Published online by Cambridge University Press: 11 August 2009
Introduction
The beginning of the twenty-first century is a most opportune time to look back fifty years to see what has happened to the spatial patterns of world population distribution, and to try to look forward over a similar period to see what is likely to happen, especially as we are in the midst of an almost inexorable process of massive concentration of world population. That concentration must be examined within the context of other enormous demographic changes that have taken place since 1950 and are likely to take place before 2050. Naturally, the reliability of the retrospective analysis is greater than that of the prospective analysis, although I am relieved to note that most of my speculations and predictions made in comparable papers about three decades ago (Clarke 1971, 1972) have not been far from the mark.
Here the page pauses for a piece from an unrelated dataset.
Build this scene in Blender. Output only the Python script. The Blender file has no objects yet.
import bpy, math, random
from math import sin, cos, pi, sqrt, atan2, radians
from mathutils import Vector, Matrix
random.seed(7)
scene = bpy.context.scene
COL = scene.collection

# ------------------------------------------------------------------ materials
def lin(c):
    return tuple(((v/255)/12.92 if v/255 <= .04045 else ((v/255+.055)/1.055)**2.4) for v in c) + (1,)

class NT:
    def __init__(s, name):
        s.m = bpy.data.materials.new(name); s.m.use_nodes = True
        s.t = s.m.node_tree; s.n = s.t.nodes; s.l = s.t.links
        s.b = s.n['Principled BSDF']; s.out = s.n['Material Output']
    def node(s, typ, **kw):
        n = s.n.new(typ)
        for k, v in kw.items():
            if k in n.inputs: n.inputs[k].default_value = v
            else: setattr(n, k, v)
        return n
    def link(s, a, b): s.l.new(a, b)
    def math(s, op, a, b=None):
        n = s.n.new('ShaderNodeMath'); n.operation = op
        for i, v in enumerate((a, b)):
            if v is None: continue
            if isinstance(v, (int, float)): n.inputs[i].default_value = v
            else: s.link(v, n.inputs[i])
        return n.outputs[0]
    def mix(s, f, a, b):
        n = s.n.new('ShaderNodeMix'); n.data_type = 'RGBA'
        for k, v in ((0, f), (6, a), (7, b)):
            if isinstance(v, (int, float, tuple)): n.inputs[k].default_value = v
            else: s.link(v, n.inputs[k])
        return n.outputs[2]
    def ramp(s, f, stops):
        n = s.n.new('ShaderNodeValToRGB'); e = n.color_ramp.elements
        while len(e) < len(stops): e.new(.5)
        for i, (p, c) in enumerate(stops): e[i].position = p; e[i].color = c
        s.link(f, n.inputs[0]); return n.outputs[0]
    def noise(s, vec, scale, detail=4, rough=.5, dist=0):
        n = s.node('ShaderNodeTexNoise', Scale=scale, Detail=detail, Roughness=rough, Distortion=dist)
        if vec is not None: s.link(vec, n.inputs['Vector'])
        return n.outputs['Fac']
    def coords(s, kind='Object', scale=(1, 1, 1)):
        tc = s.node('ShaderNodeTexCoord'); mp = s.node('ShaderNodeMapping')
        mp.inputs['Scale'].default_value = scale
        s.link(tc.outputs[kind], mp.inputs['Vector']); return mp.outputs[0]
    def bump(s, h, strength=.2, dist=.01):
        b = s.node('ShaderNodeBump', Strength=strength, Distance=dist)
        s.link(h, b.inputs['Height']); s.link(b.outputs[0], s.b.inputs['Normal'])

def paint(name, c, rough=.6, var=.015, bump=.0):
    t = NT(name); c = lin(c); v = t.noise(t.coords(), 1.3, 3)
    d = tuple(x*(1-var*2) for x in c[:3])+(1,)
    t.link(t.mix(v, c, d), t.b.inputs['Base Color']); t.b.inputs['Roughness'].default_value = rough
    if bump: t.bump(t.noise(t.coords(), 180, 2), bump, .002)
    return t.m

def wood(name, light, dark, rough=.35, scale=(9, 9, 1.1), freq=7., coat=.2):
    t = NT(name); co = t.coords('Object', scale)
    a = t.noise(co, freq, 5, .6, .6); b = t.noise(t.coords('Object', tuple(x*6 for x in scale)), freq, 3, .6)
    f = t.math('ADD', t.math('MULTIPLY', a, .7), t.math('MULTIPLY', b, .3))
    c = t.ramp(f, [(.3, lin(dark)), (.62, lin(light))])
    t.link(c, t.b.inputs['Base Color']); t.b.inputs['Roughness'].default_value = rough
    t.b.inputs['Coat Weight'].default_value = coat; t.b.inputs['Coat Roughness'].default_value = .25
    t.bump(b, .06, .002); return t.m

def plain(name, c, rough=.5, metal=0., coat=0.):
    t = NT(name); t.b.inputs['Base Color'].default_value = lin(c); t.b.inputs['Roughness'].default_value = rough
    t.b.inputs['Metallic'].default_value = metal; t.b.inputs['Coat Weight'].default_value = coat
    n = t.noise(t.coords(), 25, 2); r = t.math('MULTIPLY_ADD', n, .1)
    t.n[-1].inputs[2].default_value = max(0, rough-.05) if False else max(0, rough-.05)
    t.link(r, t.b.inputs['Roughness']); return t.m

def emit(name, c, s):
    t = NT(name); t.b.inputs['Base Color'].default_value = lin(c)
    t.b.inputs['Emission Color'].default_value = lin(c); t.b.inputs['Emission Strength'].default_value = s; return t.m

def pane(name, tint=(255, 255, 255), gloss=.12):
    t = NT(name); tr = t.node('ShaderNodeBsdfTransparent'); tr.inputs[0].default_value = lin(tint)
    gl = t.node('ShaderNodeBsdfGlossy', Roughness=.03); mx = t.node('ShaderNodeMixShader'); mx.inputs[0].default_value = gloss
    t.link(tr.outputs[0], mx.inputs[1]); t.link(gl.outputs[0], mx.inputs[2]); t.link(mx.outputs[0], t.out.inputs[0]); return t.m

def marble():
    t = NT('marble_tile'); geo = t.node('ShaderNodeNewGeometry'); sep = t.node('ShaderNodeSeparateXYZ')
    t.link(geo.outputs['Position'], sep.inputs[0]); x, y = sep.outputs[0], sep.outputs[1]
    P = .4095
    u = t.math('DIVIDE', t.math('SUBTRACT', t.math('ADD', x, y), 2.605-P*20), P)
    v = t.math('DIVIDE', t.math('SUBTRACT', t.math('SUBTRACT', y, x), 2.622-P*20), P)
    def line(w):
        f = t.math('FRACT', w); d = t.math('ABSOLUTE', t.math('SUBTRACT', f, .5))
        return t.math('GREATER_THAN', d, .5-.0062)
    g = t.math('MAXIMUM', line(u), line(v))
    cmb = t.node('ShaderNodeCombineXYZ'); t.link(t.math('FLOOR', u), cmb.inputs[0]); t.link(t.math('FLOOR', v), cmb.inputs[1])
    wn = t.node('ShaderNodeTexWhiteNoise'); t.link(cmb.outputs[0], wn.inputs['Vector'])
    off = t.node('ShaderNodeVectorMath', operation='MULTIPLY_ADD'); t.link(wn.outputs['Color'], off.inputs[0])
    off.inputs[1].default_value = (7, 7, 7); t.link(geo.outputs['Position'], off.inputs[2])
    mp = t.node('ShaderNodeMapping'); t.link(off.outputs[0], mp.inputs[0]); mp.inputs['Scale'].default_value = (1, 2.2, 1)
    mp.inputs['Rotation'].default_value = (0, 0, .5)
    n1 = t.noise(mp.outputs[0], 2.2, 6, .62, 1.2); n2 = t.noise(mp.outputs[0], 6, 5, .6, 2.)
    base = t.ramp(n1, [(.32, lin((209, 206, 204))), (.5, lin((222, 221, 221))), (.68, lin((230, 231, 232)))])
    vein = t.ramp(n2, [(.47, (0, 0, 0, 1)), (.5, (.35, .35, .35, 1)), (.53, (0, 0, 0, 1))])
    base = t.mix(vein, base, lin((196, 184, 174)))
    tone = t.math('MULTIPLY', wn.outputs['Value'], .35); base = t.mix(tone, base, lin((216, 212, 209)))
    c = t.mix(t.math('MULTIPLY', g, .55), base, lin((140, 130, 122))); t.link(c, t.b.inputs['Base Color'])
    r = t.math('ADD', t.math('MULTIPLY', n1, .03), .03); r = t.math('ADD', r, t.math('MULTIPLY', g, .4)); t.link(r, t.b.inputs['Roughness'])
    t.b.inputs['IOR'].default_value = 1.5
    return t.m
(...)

As Hinde (Chapter 2) has mentioned, the perspectives of demographers and geographers overlap, but the latter pay great attention to spatial distribution and migration.
Rapid world population growth
The mid-twentieth century was a demographic threshold when world population growth accelerated. At that time, the world population was just over 2.5 billion; according to the United Nations Population Division it reached 6 billion in October 1999. It had taken roughly a century and a half for world population to multiply two and a half times from 1 billion to 2.5 billion, but in the second half of the twentieth century the world population grew so rapidly that 3.5 billion were added to the world total, one billion being added during the last 12 years (Table 3.1).